Exercise goal -
Write out the listing below without alteration, omitting its pictures.

Collected material -
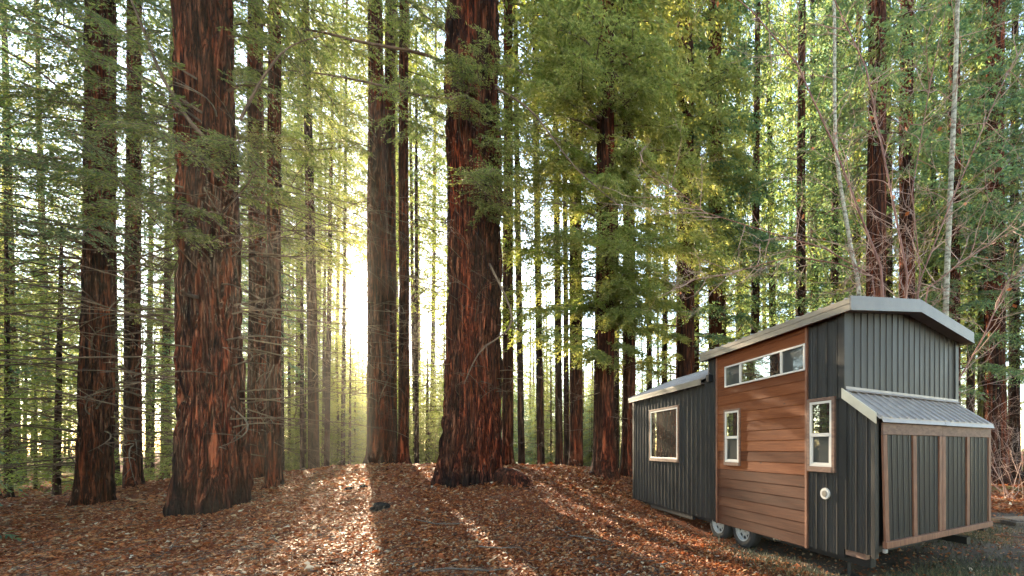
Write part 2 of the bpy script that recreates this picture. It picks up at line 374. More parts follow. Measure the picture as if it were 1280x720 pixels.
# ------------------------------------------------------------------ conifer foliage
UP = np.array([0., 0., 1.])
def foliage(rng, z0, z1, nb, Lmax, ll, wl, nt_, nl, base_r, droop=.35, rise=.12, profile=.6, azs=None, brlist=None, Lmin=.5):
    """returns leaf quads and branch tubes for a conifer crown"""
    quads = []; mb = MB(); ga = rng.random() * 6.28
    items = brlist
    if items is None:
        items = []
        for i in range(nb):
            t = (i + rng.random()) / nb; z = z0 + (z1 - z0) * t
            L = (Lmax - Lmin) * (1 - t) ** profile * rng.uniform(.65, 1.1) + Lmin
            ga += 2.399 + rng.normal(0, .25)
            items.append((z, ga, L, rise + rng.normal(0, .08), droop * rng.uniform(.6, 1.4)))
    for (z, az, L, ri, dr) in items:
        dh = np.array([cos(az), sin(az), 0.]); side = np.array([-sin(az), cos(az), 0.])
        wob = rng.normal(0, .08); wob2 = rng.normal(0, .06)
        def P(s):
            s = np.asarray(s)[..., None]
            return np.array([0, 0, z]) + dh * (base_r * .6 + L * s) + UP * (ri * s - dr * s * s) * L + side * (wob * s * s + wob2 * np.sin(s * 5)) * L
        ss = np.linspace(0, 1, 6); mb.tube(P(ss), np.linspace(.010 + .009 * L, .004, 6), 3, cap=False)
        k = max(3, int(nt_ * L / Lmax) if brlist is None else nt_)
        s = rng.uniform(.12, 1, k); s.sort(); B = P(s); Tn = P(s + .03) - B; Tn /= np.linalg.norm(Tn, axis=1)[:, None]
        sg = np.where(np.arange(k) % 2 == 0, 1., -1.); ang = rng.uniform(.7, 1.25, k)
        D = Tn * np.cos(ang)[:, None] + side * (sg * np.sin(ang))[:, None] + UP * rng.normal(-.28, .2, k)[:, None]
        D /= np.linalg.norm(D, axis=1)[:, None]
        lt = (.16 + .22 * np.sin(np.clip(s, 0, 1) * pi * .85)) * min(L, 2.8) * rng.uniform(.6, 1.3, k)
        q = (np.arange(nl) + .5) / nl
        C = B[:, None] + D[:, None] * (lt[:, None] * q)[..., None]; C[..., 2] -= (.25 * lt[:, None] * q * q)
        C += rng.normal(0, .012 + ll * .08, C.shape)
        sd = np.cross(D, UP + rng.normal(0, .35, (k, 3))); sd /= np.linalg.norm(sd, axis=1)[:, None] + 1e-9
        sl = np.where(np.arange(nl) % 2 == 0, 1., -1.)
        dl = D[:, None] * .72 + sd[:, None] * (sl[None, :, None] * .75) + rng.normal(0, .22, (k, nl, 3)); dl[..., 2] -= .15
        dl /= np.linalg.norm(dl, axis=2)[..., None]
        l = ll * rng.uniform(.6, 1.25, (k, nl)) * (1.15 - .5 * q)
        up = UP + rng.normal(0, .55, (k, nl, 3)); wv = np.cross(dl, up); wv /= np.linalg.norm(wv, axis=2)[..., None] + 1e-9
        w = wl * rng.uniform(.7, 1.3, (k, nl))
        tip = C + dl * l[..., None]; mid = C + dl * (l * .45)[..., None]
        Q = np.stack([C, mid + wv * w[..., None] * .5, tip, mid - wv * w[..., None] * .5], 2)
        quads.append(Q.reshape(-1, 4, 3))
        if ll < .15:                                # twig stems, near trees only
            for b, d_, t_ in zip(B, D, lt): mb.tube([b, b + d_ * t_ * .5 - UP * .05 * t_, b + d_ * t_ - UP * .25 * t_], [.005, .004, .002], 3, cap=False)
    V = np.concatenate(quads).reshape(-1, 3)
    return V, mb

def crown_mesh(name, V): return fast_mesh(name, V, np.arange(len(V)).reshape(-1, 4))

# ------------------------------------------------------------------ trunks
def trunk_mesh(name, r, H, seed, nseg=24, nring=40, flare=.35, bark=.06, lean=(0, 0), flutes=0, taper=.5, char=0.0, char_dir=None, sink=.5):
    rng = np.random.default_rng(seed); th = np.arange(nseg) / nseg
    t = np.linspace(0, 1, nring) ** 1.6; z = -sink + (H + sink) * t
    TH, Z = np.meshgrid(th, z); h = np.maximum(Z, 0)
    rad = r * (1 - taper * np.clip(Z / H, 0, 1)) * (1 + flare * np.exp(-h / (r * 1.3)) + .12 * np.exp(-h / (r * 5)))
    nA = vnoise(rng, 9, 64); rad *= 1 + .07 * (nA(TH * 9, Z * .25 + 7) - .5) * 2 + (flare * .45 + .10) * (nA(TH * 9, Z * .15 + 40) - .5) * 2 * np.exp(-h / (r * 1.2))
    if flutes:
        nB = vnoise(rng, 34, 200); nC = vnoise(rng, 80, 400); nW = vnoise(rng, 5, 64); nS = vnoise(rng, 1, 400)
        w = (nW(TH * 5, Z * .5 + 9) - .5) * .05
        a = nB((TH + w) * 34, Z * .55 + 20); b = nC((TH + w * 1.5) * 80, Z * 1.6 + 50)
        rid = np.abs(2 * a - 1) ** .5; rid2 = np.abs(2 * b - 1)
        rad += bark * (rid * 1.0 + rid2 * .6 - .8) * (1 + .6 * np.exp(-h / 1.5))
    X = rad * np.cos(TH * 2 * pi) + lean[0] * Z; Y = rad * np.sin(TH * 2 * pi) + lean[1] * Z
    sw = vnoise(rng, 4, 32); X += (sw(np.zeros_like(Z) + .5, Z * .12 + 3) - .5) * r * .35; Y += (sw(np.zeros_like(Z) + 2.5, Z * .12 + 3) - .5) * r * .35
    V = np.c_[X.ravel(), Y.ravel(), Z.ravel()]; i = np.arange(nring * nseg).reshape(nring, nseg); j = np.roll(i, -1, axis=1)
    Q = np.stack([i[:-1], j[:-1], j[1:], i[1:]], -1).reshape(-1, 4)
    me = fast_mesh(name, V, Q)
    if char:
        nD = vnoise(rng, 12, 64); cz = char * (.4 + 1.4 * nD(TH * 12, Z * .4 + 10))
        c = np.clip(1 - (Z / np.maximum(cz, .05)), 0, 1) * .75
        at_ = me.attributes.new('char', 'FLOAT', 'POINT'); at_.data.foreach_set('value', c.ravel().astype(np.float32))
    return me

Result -
Write part 2 of the bpy script that recreates this picture. It picks up at line 374. More parts follow. Measure the picture as if it were 1280x720 pixels.
# ------------------------------------------------------------------ conifer foliage
UP = np.array([0., 0., 1.])
def foliage(rng, z0, z1, nb, Lmax, ll, wl, nt_, nl, base_r, droop=.35, rise=.12, profile=.6, azs=None, brlist=None, Lmin=.5):
    """returns leaf quads and branch tubes for a conifer crown"""
    quads = []; mb = MB(); ga = rng.random() * 6.28
    items = brlist
    if items is None:
        items = []
        for i in range(nb):
            t = (i + rng.random()) / nb; z = z0 + (z1 - z0) * t
            L = (Lmax - Lmin) * (1 - t) ** profile * rng.uniform(.65, 1.1) + Lmin
            ga += 2.399 + rng.normal(0, .25)
            items.append((z, ga, L, rise + rng.normal(0, .08), droop * rng.uniform(.6, 1.4)))
    for (z, az, L, ri, dr) in items:
        dh = np.array([cos(az), sin(az), 0.]); side = np.array([-sin(az), cos(az), 0.])
        wob = rng.normal(0, .08); wob2 = rng.normal(0, .06)
        def P(s):
            s = np.asarray(s)[..., None]
            return np.array([0, 0, z]) + dh * (base_r * .6 + L * s) + UP * (ri * s - dr * s * s) * L + side * (wob * s * s + wob2 * np.sin(s * 5)) * L
        ss = np.linspace(0, 1, 6); mb.tube(P(ss), np.linspace(.010 + .009 * L, .004, 6), 3, cap=False)
        k = max(3, int(nt_ * L / Lmax) if brlist is None else nt_)
        s = rng.uniform(.12, 1, k); s.sort(); B = P(s); Tn = P(s + .03) - B; Tn /= np.linalg.norm(Tn, axis=1)[:, None]
        sg = np.where(np.arange(k) % 2 == 0, 1., -1.); ang = rng.uniform(.7, 1.25, k)
        D = Tn * np.cos(ang)[:, None] + side * (sg * np.sin(ang))[:, None] + UP * rng.normal(-.28, .2, k)[:, None]
        D /= np.linalg.norm(D, axis=1)[:, None]
        lt = (.16 + .22 * np.sin(np.clip(s, 0, 1) * pi * .85)) * min(L, 2.8) * rng.uniform(.6, 1.3, k)
        q = (np.arange(nl) + .5) / nl
        C = B[:, None] + D[:, None] * (lt[:, None] * q)[..., None]; C[..., 2] -= (.25 * lt[:, None] * q * q)
        C += rng.normal(0, .012 + ll * .08, C.shape)
        sd = np.cross(D, UP + rng.normal(0, .35, (k, 3))); sd /= np.linalg.norm(sd, axis=1)[:, None] + 1e-9
        sl = np.where(np.arange(nl) % 2 == 0, 1., -1.)
        dl = D[:, None] * .72 + sd[:, None] * (sl[None, :, None] * .75) + rng.normal(0, .22, (k, nl, 3)); dl[..., 2] -= .15
        dl /= np.linalg.norm(dl, axis=2)[..., None]
        l = ll * rng.uniform(.6, 1.25, (k, nl)) * (1.15 - .5 * q)
        up = UP + rng.normal(0, .55, (k, nl, 3)); wv = np.cross(dl, up); wv /= np.linalg.norm(wv, axis=2)[..., None] + 1e-9
        w = wl * rng.uniform(.7, 1.3, (k, nl))
        tip = C + dl * l[..., None]; mid = C + dl * (l * .45)[..., None]
        Q = np.stack([C, mid + wv * w[..., None] * .5, tip, mid - wv * w[..., None] * .5], 2)
        quads.append(Q.reshape(-1, 4, 3))
        if ll < .15:                                # twig stems, near trees only
            for b, d_, t_ in zip(B, D, lt): mb.tube([b, b + d_ * t_ * .5 - UP * .05 * t_, b + d_ * t_ - UP * .25 * t_], [.005, .004, .002], 3, cap=False)
    V = np.concatenate(quads).reshape(-1, 3)
    return V, mb

def crown_mesh(name, V): return fast_mesh(name, V, np.arange(len(V)).reshape(-1, 4))

# ------------------------------------------------------------------ trunks
def trunk_mesh(name, r, H, seed, nseg=24, nring=40, flare=.35, bark=.06, lean=(0, 0), flutes=0, taper=.5, char=0.0, char_dir=None, sink=.5):
    rng = np.random.default_rng(seed); th = np.arange(nseg) / nseg
    t = np.linspace(0, 1, nring) ** 1.6; z = -sink + (H + sink) * t
    TH, Z = np.meshgrid(th, z); h = np.maximum(Z, 0)
    rad = r * (1 - taper * np.clip(Z / H, 0, 1)) * (1 + flare * np.exp(-h / (r * 1.3)) + .12 * np.exp(-h / (r * 5)))
    nA = vnoise(rng, 9, 64); rad *= 1 + .07 * (nA(TH * 9, Z * .25 + 7) - .5) * 2 + (flare * .45 + .10) * (nA(TH * 9, Z * .15 + 40) - .5) * 2 * np.exp(-h / (r * 1.2))
    if flutes:
        nB = vnoise(rng, 34, 200); nC = vnoise(rng, 80, 400); nW = vnoise(rng, 5, 64); nS = vnoise(rng, 1, 400)
        w = (nW(TH * 5, Z * .5 + 9) - .5) * .05
        a = nB((TH + w) * 34, Z * .55 + 20); b = nC((TH + w * 1.5) * 80, Z * 1.6 + 50)
        rid = np.abs(2 * a - 1) ** .5; rid2 = np.abs(2 * b - 1)
        rad += bark * (rid * 1.0 + rid2 * .6 - .8) * (1 + .6 * np.exp(-h / 1.5))
    X = rad * np.cos(TH * 2 * pi) + lean[0] * Z; Y = rad * np.sin(TH * 2 * pi) + lean[1] * Z
    sw = vnoise(rng, 4, 32); X += (sw(np.zeros_like(Z) + .5, Z * .12 + 3) - .5) * r * .35; Y += (sw(np.zeros_like(Z) + 2.5, Z * .12 + 3) - .5) * r * .35
    V = np.c_[X.ravel(), Y.ravel(), Z.ravel()]; i = np.arange(nring * nseg).reshape(nring, nseg); j = np.roll(i, -1, axis=1)
    Q = np.stack([i[:-1], j[:-1], j[1:], i[1:]], -1).reshape(-1, 4)
    me = fast_mesh(name, V, Q)
    if char:
        nD = vnoise(rng, 12, 64); cz = char * (.4 + 1.4 * nD(TH * 12, Z * .4 + 10))
        c = np.clip(1 - (Z / np.maximum(cz, .05)), 0, 1) * .75
        at_ = me.attributes.new('char', 'FLOAT', 'POINT'); at_.data.foreach_set('value', c.ravel().astype(np.float32))
    return me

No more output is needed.